<<<<

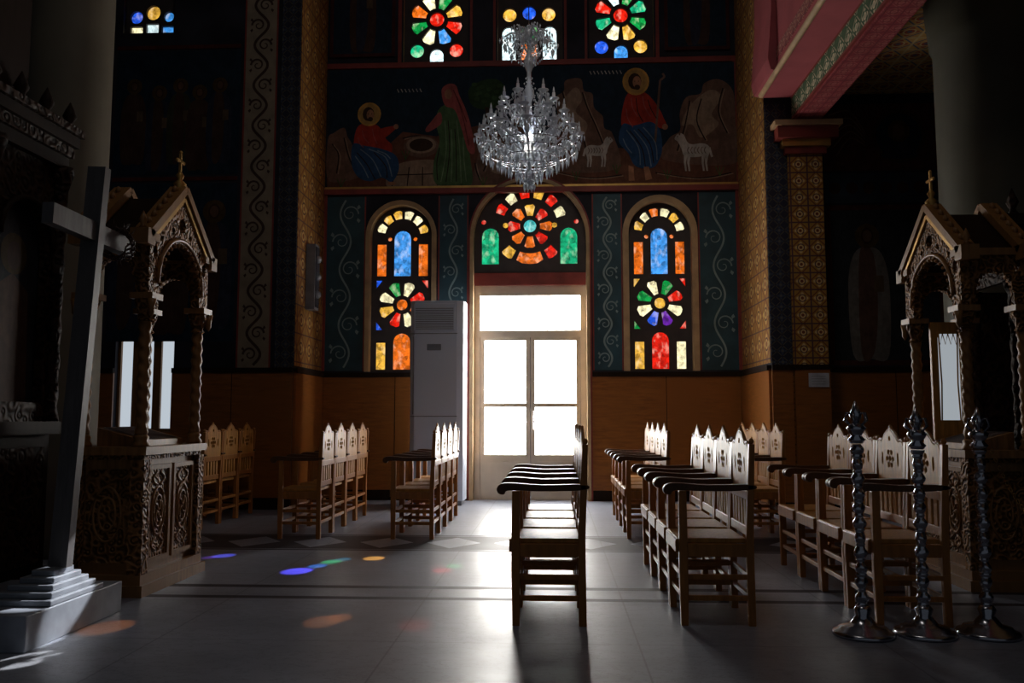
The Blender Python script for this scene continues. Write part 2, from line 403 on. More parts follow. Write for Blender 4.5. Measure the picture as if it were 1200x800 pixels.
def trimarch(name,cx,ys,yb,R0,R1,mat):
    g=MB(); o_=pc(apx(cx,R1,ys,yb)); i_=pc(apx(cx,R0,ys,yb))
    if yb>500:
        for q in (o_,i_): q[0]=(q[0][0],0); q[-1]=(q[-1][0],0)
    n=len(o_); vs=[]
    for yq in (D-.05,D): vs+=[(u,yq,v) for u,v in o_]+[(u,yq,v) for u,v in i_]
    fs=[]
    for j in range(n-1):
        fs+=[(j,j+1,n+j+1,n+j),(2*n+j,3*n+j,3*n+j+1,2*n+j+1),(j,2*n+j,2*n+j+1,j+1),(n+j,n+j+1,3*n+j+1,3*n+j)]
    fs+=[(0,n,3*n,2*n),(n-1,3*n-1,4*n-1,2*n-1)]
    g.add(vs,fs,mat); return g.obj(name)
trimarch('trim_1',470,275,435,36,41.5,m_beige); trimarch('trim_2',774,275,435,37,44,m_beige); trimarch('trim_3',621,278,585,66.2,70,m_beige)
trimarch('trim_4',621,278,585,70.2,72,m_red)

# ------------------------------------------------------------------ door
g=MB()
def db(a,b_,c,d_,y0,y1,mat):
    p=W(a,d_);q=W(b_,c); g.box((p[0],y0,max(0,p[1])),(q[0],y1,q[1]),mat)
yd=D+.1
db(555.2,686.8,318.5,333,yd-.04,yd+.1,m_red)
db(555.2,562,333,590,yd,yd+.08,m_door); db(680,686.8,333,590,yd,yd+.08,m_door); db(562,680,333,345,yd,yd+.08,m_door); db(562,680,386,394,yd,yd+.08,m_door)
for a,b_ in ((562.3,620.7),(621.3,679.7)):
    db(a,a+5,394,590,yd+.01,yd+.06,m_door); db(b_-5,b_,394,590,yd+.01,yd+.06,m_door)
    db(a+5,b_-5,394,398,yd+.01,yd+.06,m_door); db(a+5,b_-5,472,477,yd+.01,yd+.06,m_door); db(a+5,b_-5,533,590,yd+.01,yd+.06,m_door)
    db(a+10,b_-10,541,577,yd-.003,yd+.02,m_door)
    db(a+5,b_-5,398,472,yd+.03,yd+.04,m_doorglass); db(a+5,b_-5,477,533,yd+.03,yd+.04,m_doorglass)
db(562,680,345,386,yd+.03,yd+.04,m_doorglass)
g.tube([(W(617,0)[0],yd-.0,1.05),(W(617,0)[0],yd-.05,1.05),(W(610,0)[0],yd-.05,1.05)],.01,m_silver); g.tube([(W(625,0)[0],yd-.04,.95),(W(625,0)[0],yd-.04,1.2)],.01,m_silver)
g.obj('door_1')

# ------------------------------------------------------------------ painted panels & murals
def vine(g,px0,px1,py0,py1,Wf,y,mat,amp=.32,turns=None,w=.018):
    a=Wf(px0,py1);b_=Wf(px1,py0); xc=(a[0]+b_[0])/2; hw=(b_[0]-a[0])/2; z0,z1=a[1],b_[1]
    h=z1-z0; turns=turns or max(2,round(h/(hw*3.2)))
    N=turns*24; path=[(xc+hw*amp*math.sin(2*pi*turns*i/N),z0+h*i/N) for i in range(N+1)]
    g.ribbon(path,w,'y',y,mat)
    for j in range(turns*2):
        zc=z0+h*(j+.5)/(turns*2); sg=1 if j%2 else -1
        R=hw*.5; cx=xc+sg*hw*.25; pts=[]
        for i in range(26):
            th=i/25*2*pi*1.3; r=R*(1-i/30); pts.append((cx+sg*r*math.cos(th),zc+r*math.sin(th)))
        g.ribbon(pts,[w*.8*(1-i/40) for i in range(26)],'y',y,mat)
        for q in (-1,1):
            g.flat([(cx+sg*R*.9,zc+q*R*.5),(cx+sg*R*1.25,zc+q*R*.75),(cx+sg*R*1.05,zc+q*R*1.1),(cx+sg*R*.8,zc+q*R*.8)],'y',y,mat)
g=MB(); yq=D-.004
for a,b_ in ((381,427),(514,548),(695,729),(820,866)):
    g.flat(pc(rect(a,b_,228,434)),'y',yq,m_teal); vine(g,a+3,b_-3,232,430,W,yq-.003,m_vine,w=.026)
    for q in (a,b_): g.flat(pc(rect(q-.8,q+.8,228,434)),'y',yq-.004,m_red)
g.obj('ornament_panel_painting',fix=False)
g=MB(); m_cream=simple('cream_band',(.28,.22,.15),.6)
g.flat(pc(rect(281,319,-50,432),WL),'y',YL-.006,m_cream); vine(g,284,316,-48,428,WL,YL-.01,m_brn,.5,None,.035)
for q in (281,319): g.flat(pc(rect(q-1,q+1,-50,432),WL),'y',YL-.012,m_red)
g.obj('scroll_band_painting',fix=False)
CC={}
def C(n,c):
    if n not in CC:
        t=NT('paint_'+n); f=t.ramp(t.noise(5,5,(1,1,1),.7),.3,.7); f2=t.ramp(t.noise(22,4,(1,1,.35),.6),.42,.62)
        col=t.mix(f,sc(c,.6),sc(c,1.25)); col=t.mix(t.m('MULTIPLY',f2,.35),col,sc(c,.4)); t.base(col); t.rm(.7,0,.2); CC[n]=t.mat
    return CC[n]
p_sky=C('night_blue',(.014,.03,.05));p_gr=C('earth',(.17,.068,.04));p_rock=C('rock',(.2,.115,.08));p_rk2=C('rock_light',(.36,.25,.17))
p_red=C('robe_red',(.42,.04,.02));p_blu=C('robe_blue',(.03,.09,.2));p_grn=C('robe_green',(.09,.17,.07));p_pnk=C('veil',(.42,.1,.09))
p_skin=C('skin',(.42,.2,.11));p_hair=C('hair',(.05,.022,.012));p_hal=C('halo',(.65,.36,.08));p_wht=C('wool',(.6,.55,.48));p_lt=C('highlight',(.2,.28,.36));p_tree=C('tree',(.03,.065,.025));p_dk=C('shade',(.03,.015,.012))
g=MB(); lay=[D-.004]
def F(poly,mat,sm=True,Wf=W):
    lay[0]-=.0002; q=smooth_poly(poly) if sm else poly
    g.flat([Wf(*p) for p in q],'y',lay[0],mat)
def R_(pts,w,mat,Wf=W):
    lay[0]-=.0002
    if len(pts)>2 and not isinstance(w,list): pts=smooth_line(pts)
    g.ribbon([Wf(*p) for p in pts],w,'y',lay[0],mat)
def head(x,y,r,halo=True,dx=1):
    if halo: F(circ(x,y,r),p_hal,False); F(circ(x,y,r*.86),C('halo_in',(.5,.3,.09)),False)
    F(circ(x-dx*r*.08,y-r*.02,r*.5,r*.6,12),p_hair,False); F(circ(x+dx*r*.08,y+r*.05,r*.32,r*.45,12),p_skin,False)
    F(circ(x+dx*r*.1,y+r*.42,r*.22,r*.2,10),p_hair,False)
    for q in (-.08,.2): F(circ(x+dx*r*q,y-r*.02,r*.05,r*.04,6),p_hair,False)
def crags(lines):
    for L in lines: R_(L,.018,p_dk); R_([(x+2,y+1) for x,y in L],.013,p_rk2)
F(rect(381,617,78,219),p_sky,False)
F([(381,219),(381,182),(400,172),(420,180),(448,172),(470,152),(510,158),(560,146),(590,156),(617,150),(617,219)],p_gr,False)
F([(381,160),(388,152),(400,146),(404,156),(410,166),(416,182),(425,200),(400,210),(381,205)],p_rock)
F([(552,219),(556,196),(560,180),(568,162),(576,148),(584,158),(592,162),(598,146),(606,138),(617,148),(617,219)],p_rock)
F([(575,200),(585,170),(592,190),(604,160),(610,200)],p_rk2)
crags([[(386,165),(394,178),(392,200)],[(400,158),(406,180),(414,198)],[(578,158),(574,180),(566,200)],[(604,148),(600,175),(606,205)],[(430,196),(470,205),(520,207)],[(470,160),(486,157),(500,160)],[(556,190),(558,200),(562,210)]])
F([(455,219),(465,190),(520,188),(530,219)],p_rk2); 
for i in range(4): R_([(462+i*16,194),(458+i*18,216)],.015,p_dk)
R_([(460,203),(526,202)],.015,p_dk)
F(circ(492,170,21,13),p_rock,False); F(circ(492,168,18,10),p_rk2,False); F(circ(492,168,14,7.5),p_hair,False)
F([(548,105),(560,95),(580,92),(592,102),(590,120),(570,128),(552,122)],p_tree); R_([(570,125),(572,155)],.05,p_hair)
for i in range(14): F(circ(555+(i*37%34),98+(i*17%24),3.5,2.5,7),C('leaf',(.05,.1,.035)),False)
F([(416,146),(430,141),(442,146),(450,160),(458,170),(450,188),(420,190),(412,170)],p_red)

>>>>
<<<<

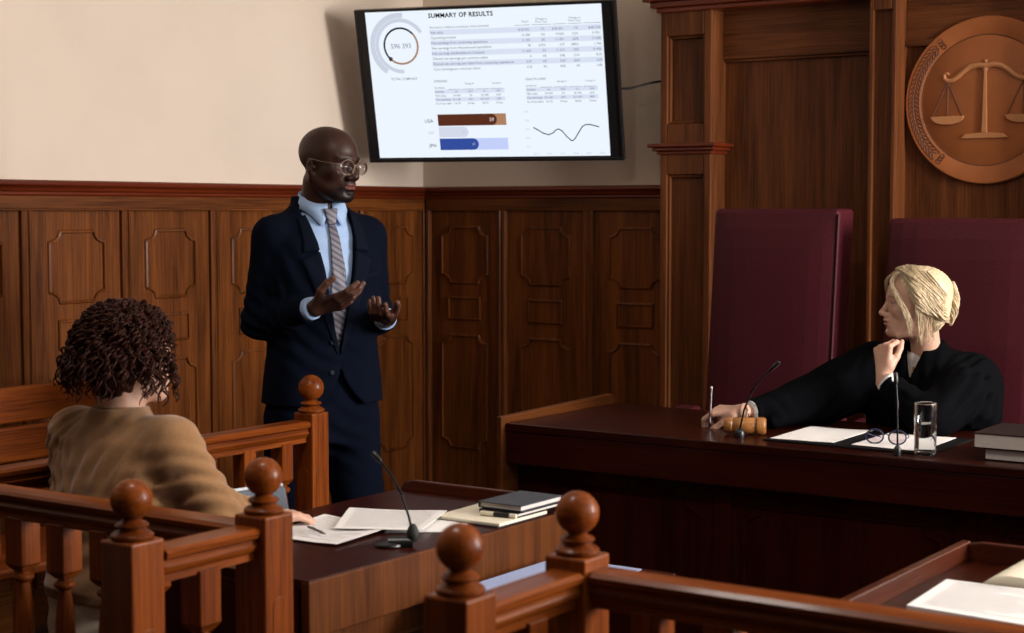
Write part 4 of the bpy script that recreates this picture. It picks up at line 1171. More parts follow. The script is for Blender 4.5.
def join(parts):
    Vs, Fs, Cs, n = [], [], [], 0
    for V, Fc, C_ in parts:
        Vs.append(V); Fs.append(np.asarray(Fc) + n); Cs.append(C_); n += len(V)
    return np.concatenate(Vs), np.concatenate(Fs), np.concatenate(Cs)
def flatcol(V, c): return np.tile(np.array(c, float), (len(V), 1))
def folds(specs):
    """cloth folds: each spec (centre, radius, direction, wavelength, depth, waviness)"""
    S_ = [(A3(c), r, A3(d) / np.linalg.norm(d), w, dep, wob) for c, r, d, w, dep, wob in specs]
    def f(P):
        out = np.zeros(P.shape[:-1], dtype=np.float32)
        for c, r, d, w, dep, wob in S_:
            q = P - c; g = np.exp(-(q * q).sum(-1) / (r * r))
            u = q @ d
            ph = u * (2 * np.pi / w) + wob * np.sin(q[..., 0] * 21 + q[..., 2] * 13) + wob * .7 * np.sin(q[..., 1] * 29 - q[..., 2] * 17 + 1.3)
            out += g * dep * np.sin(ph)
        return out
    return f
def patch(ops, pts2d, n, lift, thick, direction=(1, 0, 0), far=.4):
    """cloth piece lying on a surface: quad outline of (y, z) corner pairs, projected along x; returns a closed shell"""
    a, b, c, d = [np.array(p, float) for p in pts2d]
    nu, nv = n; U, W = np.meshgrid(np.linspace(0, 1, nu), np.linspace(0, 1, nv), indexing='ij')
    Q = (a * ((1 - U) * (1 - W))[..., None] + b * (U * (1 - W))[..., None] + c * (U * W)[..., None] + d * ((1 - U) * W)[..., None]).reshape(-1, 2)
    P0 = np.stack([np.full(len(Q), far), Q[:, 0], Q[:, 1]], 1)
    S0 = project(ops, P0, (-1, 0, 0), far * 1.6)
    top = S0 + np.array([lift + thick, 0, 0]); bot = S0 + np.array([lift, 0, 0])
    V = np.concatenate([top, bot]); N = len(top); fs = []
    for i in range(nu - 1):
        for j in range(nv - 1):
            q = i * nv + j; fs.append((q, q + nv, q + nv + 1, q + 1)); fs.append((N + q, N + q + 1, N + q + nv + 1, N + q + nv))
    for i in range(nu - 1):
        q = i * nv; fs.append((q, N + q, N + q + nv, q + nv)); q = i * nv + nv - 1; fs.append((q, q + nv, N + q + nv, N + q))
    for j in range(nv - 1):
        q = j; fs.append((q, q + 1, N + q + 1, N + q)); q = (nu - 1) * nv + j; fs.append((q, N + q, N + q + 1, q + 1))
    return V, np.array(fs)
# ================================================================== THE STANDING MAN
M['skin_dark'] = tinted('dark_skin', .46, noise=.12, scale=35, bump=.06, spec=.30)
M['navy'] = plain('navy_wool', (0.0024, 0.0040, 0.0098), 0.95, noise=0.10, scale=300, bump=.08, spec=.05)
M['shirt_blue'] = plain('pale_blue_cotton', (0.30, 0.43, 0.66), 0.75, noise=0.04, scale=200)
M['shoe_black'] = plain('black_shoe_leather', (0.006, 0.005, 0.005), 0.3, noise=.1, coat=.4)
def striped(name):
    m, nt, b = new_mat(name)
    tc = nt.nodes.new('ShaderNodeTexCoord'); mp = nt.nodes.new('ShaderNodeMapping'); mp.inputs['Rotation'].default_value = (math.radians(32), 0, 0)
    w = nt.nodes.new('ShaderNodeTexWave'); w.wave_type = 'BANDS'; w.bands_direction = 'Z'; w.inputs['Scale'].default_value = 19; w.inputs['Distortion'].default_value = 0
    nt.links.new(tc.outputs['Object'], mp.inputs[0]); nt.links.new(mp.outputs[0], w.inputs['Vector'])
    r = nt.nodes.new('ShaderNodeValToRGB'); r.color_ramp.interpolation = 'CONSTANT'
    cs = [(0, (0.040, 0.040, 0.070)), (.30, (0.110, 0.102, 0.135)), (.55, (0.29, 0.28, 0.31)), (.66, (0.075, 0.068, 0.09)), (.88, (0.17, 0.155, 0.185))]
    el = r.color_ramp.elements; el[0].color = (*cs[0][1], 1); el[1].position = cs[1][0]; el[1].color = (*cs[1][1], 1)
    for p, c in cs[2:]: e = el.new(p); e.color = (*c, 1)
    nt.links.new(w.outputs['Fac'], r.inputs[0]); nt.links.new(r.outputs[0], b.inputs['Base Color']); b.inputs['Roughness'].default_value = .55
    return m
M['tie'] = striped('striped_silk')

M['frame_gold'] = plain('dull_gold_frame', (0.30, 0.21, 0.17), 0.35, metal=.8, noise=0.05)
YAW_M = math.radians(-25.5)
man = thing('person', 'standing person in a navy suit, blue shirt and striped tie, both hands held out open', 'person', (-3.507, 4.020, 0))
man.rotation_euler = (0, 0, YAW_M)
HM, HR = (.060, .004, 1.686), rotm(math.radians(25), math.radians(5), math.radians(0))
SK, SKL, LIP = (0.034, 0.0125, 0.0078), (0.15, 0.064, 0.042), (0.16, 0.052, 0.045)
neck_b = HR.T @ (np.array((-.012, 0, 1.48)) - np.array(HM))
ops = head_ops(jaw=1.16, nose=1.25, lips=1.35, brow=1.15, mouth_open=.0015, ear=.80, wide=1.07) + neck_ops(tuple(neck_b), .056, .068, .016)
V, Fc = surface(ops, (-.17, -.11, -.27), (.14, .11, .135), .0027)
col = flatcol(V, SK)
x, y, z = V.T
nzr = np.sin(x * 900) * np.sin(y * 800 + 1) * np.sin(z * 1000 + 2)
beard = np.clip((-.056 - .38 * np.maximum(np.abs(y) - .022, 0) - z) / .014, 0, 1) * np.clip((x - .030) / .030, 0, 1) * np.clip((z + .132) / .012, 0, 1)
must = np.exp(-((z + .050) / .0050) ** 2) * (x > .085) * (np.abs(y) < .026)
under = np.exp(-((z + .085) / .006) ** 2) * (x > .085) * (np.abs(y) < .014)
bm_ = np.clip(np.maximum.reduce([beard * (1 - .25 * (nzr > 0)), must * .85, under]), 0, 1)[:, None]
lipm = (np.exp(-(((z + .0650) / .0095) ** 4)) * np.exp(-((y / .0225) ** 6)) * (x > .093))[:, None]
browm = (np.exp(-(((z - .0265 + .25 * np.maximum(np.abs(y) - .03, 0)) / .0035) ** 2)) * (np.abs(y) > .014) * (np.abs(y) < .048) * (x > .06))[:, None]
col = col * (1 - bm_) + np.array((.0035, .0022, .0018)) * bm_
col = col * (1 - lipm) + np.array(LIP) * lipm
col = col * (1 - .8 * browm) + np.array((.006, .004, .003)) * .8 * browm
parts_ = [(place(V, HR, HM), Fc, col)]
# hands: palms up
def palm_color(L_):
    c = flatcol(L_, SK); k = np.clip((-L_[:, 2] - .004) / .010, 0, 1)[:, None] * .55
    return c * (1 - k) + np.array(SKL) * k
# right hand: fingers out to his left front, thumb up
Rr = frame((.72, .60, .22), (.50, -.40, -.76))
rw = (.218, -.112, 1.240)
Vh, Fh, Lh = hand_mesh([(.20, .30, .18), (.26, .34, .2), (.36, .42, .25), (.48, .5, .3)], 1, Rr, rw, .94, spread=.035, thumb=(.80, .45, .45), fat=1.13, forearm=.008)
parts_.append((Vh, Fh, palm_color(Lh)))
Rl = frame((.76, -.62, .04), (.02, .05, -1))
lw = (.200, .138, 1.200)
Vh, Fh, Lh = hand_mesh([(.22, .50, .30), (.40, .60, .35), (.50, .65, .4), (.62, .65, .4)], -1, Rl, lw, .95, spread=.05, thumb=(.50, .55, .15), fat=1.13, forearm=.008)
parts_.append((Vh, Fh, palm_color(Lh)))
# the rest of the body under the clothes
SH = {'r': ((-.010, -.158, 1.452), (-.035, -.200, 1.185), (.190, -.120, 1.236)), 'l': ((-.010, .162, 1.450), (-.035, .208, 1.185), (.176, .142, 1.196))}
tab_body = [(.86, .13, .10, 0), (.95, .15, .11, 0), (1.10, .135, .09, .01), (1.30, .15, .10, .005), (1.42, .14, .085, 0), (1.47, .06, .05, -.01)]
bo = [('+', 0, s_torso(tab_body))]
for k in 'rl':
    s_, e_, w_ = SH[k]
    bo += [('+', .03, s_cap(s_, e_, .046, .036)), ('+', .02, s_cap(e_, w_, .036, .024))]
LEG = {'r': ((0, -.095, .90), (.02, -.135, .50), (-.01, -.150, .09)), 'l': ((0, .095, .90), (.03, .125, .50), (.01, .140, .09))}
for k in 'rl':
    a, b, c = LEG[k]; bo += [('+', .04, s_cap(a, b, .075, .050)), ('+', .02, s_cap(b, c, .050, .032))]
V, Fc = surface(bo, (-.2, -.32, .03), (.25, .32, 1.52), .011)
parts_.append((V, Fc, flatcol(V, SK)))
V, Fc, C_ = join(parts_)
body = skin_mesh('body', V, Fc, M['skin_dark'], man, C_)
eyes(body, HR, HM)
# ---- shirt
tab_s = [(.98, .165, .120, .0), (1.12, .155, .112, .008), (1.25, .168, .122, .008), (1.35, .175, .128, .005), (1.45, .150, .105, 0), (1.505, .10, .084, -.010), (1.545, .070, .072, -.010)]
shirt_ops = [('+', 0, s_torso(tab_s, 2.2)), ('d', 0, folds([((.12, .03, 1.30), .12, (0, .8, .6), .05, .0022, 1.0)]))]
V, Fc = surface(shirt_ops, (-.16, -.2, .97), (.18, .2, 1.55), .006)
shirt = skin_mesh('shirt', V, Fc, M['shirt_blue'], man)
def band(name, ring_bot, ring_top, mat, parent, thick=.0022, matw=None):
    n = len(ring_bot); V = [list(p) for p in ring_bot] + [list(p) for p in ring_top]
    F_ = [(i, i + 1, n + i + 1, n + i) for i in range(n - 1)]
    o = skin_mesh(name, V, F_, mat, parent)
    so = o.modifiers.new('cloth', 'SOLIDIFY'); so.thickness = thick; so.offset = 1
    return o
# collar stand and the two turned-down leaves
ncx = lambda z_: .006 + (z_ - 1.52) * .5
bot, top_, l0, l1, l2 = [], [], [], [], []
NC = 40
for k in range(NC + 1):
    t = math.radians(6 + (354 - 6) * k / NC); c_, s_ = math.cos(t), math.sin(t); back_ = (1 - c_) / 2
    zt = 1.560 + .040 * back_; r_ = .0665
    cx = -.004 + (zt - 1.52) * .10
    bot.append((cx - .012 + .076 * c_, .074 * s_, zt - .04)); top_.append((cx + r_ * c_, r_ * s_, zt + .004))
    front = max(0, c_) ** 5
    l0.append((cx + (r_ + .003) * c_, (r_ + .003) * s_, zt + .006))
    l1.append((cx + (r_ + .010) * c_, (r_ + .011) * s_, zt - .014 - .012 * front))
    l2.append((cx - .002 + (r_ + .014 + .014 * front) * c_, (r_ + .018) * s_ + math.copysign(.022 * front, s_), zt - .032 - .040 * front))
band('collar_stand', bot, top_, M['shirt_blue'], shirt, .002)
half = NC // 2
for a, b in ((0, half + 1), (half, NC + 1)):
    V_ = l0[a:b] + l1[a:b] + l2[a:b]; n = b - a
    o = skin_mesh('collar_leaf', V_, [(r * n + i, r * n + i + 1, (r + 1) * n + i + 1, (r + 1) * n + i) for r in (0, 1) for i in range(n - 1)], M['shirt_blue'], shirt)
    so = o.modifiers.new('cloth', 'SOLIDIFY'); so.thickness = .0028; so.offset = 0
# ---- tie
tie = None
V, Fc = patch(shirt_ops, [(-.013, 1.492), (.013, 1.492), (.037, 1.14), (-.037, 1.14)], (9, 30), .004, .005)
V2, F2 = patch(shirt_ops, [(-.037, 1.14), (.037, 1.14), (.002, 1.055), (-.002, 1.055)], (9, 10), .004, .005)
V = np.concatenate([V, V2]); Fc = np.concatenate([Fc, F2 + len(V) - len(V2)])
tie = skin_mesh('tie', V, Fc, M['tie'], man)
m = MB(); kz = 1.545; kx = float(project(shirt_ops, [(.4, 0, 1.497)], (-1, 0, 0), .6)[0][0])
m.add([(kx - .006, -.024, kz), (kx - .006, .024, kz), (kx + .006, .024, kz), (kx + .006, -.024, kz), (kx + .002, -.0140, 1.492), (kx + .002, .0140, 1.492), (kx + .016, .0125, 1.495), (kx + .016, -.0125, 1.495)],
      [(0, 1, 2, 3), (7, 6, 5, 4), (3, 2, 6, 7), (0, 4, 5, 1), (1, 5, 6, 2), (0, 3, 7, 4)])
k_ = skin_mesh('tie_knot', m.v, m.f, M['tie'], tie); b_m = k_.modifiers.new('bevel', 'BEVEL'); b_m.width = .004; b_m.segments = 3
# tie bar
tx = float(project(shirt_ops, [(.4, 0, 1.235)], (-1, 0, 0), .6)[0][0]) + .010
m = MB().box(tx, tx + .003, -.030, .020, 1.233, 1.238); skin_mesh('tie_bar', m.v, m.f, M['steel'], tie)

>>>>

== WRITTEN TASK ==
Print, without alteration, the lines from the line with "The Blender Python" to the line with "trimarch('trim_4',621,278,585,70.2,72,m_red)". Include both of them, and omit every other line.

== THE REPLY ==
The Blender Python script for this scene continues. Write part 2, from line 403 on. More parts follow. Write for Blender 4.5. Measure the picture as if it were 1200x800 pixels.
def trimarch(name,cx,ys,yb,R0,R1,mat):
    g=MB(); o_=pc(apx(cx,R1,ys,yb)); i_=pc(apx(cx,R0,ys,yb))
    if yb>500:
        for q in (o_,i_): q[0]=(q[0][0],0); q[-1]=(q[-1][0],0)
    n=len(o_); vs=[]
    for yq in (D-.05,D): vs+=[(u,yq,v) for u,v in o_]+[(u,yq,v) for u,v in i_]
    fs=[]
    for j in range(n-1):
        fs+=[(j,j+1,n+j+1,n+j),(2*n+j,3*n+j,3*n+j+1,2*n+j+1),(j,2*n+j,2*n+j+1,j+1),(n+j,n+j+1,3*n+j+1,3*n+j)]
    fs+=[(0,n,3*n,2*n),(n-1,3*n-1,4*n-1,2*n-1)]
    g.add(vs,fs,mat); return g.obj(name)
trimarch('trim_1',470,275,435,36,41.5,m_beige); trimarch('trim_2',774,275,435,37,44,m_beige); trimarch('trim_3',621,278,585,66.2,70,m_beige)
trimarch('trim_4',621,278,585,70.2,72,m_red)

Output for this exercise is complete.